**Your goal**
All lines below must be repeated exactly, with the pictures omitted.

** START **

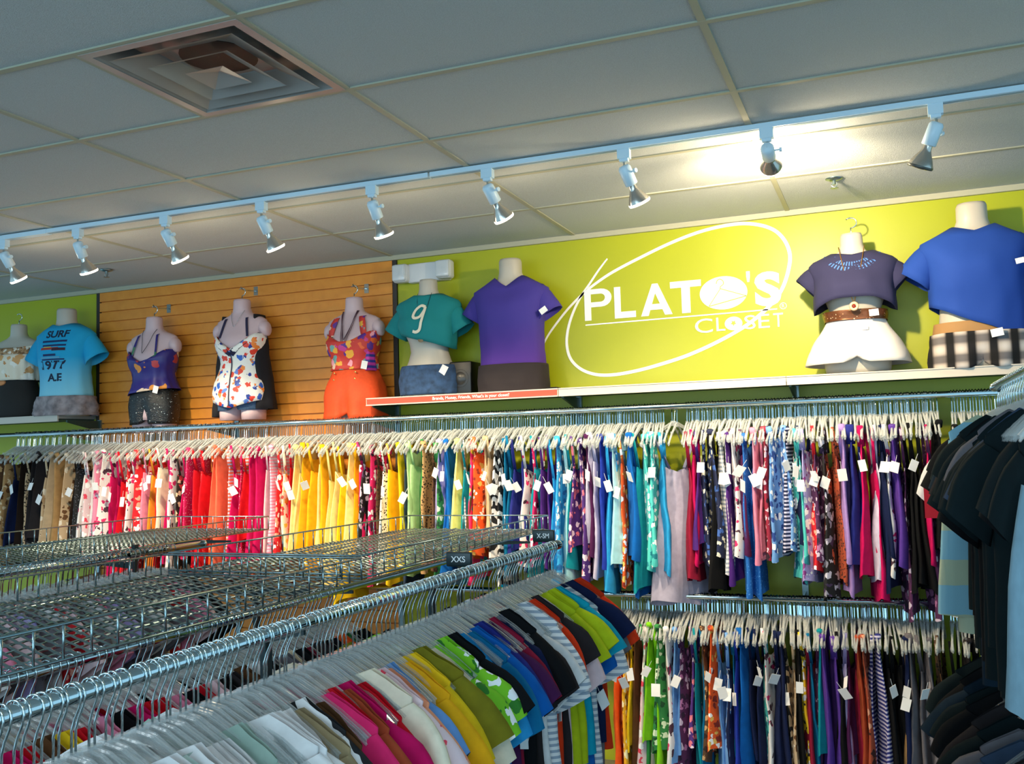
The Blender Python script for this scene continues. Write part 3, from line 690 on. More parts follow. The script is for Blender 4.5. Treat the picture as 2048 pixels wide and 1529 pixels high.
# ------------------------------------------------------------------ palette of garment fabrics
PAL = dict(br=('brown','#5a3a20'), tn=('tan','#b08a5a'), nv=('navy','#101d44'), db=('dark brown','#241812'), bg=('beige','#c9ac88'), ch=('charcoal','#2b2628'), bk=('black','#0a0c10'),
    wh=('white','#e6e4e4'), wp=('whitish pink','#e8cbd0'), pk=('pink','#e68aa8'), mg=('magenta','#c80a5a'), rd=('red','#d01022'), ol=('light orange','#f0962c'), cr=('cream','#eee2c8'),
    co=('coral','#e86a50'), py=('pale yellow','#f2dc8c'), gd=('golden yellow','#f0ac14'), yl=('yellow','#f2c81c'), sl=('slate','#33445c'), pg=('pale green','#b4e0a0'), gn=('green','#2a8040'),
    lv=('lavender','#a8a0d8'), bl=('bright blue','#0a62b8'), lm=('lemon','#eaf08a'), tl=('teal','#0a8c9c'), hp=('hot pink','#ea2a6c'), tb=('teal blue','#066a98'), pu=('purple','#4a2478'), sk=('sky blue','#2a9cdc'),
    pa=('pale aqua','#a4dce8'), pl=('plum','#4a1a4a'), lw=('lavender white','#c8c4e0'), rb=('royal blue','#2038a4'), aq=('aqua','#48c0bc'), LW=('lavender grey','#a8a4bc'), wn=('wine','#8c1434'),
    lb=('light blue','#6a9cd8'), rs=('rust','#a8482a'), li=('lilac','#a888cc'), vi=('violet','#5c3a9c'), lg=('lime green','#7cc81c'), gy=('grey','#6a666c'), cq=('chartreuse','#b8c81a'), tq=('turquoise','#0aa0c0'),
    ov=('olive','#7a7418'), pc=('peach','#f0a07a'), kh=('khaki','#9c8a68'), sg=('seafoam grey','#9cb4a8'), dn=('dark denim','#0f2434'), hb=('heather blue','#86a6b4'), HB=('pale heather blue','#7c9cac'), mn=('mint grey','#b8ccc4'), ir=('orange red','#e03a14'), dk=('dark green black','#0a1a1e'), **{'in': ('indigo','#222a7c'), 'or': ('orange','#ec5a1c')})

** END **

**Expected answer**
The Blender Python script for this scene continues. Write part 3, from line 690 on. More parts follow. The script is for Blender 4.5. Treat the picture as 2048 pixels wide and 1529 pixels high.
# ------------------------------------------------------------------ palette of garment fabrics
PAL = dict(br=('brown','#5a3a20'), tn=('tan','#b08a5a'), nv=('navy','#101d44'), db=('dark brown','#241812'), bg=('beige','#c9ac88'), ch=('charcoal','#2b2628'), bk=('black','#0a0c10'),
    wh=('white','#e6e4e4'), wp=('whitish pink','#e8cbd0'), pk=('pink','#e68aa8'), mg=('magenta','#c80a5a'), rd=('red','#d01022'), ol=('light orange','#f0962c'), cr=('cream','#eee2c8'),
    co=('coral','#e86a50'), py=('pale yellow','#f2dc8c'), gd=('golden yellow','#f0ac14'), yl=('yellow','#f2c81c'), sl=('slate','#33445c'), pg=('pale green','#b4e0a0'), gn=('green','#2a8040'),
    lv=('lavender','#a8a0d8'), bl=('bright blue','#0a62b8'), lm=('lemon','#eaf08a'), tl=('teal','#0a8c9c'), hp=('hot pink','#ea2a6c'), tb=('teal blue','#066a98'), pu=('purple','#4a2478'), sk=('sky blue','#2a9cdc'),
    pa=('pale aqua','#a4dce8'), pl=('plum','#4a1a4a'), lw=('lavender white','#c8c4e0'), rb=('royal blue','#2038a4'), aq=('aqua','#48c0bc'), LW=('lavender grey','#a8a4bc'), wn=('wine','#8c1434'),
    lb=('light blue','#6a9cd8'), rs=('rust','#a8482a'), li=('lilac','#a888cc'), vi=('violet','#5c3a9c'), lg=('lime green','#7cc81c'), gy=('grey','#6a666c'), cq=('chartreuse','#b8c81a'), tq=('turquoise','#0aa0c0'),
    ov=('olive','#7a7418'), pc=('peach','#f0a07a'), kh=('khaki','#9c8a68'), sg=('seafoam grey','#9cb4a8'), dn=('dark denim','#0f2434'), hb=('heather blue','#86a6b4'), HB=('pale heather blue','#7c9cac'), mn=('mint grey','#b8ccc4'), ir=('orange red','#e03a14'), dk=('dark green black','#0a1a1e'), **{'in': ('indigo','#222a7c'), 'or': ('orange','#ec5a1c')})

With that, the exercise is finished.